If as a young lad I rarely ventured into Woodstock Street and its near neighbour Barrack St., therein lies the explanation for my own lack of personal memories of the Pig Fair which was held in Woodstock Street on the first Tuesday of every month up to the early 1960’s. The fair extended on both sides of the street from O’Rourke-Glynn’s Corner to the Methodist Church on the east side and from Crawley’s to Doyle’s Pub on the opposite side. Pigs on the hoof were to be found on Doyle’s side of the street where the local farmers corralled their charges awaiting the pig dealers. The bonhams sold on for the most part to other farmers were kept in creeled carts on the Methodist Church side of the street where from early morning the farmers congregated.
The dealers arrived during the morning and the firms of Brennans of Carlow, Denehys of Waterford and Bowe Brothers of that same city were regularly represented at what was at one time one of the largest pig fairs in the Irish Midlands.
The business generated in the town on Pig Fair Day was not confined to the buying and selling of pigs, nor indeed the local public houses which, as might be expected, did a busy bar trade. The farmers and dealers had to eat as well as drink and apart from Dunnes, Lawlers and Doyles, three publicans in Woodstock Street providing food on Fair Day there was also Mrs. Davis who from No. 2 Woodstock Street, supplied meals to farmers and dealers. Her little house, later occupied by Bachelors, still retains the old style half door, the only example of its kind in the town of Athy. It was from here that her husband Joe Davis operated a secondhand clothes shop or “cast clothes” as the locals still call them, and like the other businesses he was particularly busy when the farmers came to town.
Next door to the Davis’ at No. 1 Woodstock Street was Tom May, boot and shoe maker and repairer who also benefited from the activity which took place on the street outside his shop on the first Tuesday of every month. Boots and shoes had to be repaired for the farmers who left them in to be collected on Fair Day the following month. Across the street, Delaney’s of Wolfhill set up their lime cart, offering for sale the lime which farmers and townspeople alike needed to whitewash their houses. Just beyond them and nearer to Doyle’s Pub could be found Barney Sheridan who lived in digs with Lizzie Maher and who in later years was to take over Tom Brogan’s Blacksmiths Forge in Green Alley. On Pig Fair Day, Barney could often be seen carrying out running repairs on the animals which had come into town earlier that morning pulling the cart loads of pigs and bonhams for the local Pig Fair.
In the 1940’s and into the 1950’s the street entertainers could occasionally be seen at the corner of Woodstock Street and Shrewleen Lane, energetically practising their unusual talents in return for the few pence, sometimes, but not always, collected from those who stood to watch. Balancing a ladder on one’s chin or alternatively a bicycle vied with lying on a bed of broken glass as the principal attraction of the street entertainers who travelled around from provincial fair to town market throughout the length and breath of Ireland.
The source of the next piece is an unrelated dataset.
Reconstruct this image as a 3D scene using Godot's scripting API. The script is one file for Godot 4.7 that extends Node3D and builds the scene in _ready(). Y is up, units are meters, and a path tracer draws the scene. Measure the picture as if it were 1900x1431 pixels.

The local Pig Fair also attracted the tinsmiths who practised their skills while sitting on the pavement repairing the pots, pans and kettles for the locals and the farmers in town for the day. The McInerneys and the Stokes families were the tinsmiths of the day and it was from their occupational abilities with tin that I understand the now politically incorrect name “tinker” first came. The tinsmiths hammer beat a steady rhythm which accompanied the raised voices of farmers and dealers as their talk and their laughter mingled with the squeal of pigs and bonhams to create a symphony of sound which was peculiar to the Pig Fair of yesteryear. Dealing started early in the morning and continued until about 4 o’clock in the afternoon when everyone dispersed, either to the pubs or home.
A menagerie of pigs, bonhams, horses and asses, the first two captives for the day, the latter two enjoying a lazy, leisurely day between morning arrival and an evening trip back to the farm provided its own excitement for the Athy youngsters for whom Woodstock Street on Fair Day was the nearest thing to a local zoo. As the fair closed, the pigs sold to the dealers were brought to the Railway Station to commence the last stage of their journey to the bacon factories in Waterford or Dublin. Each pig was roped by the back leg and paraded on hoof through Duke Street and Leinster Street to reach the Railway Station where they were corralled until the trains arrived.
Do you remember the Pig Fair in Woodstock Street? Were you a young boy or girl who disobeyed your mother’s instructions to stay away from the fair “as you’ll only get your clothes dirty”. I can imagine the warnings given as the youngsters left for school on Pig Fair Day in Woodstock Street. Doesn’t it now seem like another age - all so long ago. Thanks to Leo Byrne for his help with this article. Now that “the man from the Pale” has ventured across the Barrow Bridge (and not for the first time), can I look forward to renewed clerical approval from the Reverend Paddy?